OBJECTIVE. Find each line with the word "Blender" and copy it.

[Scene script records]
--

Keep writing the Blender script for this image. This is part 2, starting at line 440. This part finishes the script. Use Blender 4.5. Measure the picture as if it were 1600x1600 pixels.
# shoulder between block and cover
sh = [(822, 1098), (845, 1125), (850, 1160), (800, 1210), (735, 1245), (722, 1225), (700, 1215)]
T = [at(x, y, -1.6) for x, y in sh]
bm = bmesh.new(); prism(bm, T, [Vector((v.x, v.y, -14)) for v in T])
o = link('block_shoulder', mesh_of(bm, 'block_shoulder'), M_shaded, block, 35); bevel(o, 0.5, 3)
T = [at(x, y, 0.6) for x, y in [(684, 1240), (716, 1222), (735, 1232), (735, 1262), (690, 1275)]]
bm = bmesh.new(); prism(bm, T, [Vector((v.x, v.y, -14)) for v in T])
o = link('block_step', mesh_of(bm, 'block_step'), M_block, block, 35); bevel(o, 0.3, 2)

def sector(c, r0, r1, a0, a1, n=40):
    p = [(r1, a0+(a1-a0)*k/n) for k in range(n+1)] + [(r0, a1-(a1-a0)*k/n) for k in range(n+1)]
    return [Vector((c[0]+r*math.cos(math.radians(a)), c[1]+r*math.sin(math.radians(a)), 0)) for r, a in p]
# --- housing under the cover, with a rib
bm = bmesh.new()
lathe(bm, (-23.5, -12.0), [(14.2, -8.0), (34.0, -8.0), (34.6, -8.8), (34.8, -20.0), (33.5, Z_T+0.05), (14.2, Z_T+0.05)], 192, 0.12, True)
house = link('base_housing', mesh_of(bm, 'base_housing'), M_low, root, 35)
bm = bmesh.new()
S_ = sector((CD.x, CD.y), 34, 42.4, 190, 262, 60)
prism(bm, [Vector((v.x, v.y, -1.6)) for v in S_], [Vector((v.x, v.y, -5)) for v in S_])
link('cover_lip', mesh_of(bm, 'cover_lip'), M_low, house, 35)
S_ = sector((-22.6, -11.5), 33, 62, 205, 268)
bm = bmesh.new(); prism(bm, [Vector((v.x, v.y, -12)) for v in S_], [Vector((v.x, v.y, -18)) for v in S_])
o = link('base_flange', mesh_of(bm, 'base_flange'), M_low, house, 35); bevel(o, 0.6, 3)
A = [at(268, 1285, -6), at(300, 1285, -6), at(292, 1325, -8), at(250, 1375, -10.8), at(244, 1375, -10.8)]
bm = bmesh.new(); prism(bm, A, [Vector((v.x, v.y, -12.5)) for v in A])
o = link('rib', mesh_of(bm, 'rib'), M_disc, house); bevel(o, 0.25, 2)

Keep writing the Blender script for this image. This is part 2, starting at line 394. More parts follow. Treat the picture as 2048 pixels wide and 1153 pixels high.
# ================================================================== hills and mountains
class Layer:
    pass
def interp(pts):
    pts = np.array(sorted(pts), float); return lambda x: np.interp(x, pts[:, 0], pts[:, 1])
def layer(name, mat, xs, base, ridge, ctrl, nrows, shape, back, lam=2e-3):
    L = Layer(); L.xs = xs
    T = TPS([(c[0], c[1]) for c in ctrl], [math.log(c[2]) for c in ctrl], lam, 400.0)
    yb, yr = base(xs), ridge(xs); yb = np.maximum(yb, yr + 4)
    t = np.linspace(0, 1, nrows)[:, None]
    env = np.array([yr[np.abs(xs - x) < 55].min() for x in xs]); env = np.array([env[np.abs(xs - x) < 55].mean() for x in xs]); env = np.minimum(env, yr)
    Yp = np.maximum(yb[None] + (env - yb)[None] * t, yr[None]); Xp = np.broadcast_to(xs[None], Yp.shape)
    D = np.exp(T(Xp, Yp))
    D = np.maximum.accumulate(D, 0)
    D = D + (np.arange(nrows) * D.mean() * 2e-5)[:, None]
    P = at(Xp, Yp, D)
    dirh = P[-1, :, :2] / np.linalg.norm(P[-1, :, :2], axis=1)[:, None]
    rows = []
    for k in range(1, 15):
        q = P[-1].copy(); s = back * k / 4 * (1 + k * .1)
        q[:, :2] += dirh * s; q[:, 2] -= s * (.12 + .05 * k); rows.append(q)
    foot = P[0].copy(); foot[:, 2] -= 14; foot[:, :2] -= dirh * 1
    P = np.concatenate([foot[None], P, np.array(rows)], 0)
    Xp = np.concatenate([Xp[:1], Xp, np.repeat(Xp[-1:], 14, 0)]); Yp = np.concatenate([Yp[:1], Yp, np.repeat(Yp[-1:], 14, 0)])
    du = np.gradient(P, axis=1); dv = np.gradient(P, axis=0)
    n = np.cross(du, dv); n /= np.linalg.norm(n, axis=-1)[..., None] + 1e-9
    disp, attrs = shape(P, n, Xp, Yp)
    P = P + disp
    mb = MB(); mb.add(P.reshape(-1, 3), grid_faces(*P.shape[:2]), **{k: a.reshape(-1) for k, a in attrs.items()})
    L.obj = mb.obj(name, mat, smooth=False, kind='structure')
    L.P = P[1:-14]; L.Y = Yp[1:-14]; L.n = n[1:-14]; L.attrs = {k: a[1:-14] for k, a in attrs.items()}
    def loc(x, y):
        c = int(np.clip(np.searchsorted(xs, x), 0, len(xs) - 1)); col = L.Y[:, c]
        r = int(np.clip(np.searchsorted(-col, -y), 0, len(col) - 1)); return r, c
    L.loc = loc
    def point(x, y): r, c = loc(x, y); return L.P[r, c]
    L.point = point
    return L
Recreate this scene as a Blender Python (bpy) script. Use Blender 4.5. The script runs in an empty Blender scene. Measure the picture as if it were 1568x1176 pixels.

--

COMPLETE OUTPUT.
Keep writing the Blender script for this image. This is part 2, starting at line 440. This part finishes the script. Use Blender 4.5. Measure the picture as if it were 1600x1600 pixels.
Keep writing the Blender script for this image. This is part 2, starting at line 394. More parts follow. Treat the picture as 2048 pixels wide and 1153 pixels high.
Recreate this scene as a Blender Python (bpy) script. Use Blender 4.5. The script runs in an empty Blender scene. Measure the picture as if it were 1568x1176 pixels.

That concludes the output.